We're told that Billings' wife Rita became pregnant approximately a year after their second child's death, at which time the family was living in a different house far away from the location of the original deaths. Their first year in the new house was without incident, though Billing was still uneasy, and let his son sleep in the master bedroom with him and his wife. In the second year, it became apparent that whatever had killed the first two children had managed to track down Billings and his family, lingering in the closets and slithering around the house at night. Not long after, Rita left to care for her mother who had become ill, and Billings and his son were left alone in the house.

Feeling the malevolent presence growing bolder in his wife's absence, Billings panics, and moves his son to a separate bedroom in the hope that the thing haunting him will go for the weaker prey. That night, the child cries "Boogeyman" while being put to bed, and an hour later, he begins to scream. Billings' love for his son briefly overcomes his terror, and he runs into his son's room to find an inhuman creature attacking the boy. Billings, broken by fear, flees to a local 24-hour diner. He returns home at dawn to find the boy on the floor with a broken neck and the closet door slightly open. Billings lies to the police, convincing them that the death must have been accidental from the boy trying to climb out of his crib.

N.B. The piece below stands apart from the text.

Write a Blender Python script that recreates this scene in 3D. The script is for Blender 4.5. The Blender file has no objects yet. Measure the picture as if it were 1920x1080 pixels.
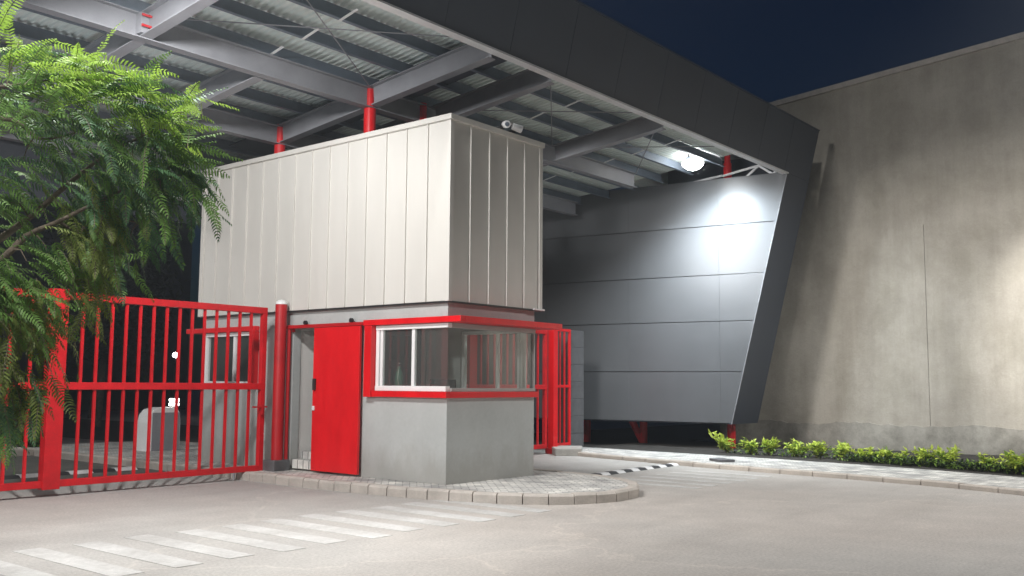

As Billings finishes his story and starts to leave, Harper recommends he make an appointment with the nurse for further discussion. When he gets to the lobby, the nurse is gone, and Billings returns to the psychiatrist's office finding it empty as well, with the closet door just slightly open. Billings hears a voice from the closet as the door swings open, and he finds himself face to face with the Boogeyman, as it casts off the disguise it had been wearing when it posed as Doctor Harper.

Film, TV or theatrical adaptations

It was adapted into a movie by Jeff C. Schiro in 1982. It has also been performed at the Edinburgh Festival Fringe as a full length theatrical play, directed by television actor David Oakes. In 2010, Irish film-maker Gerard Lough adapted it into a 27-minute movie.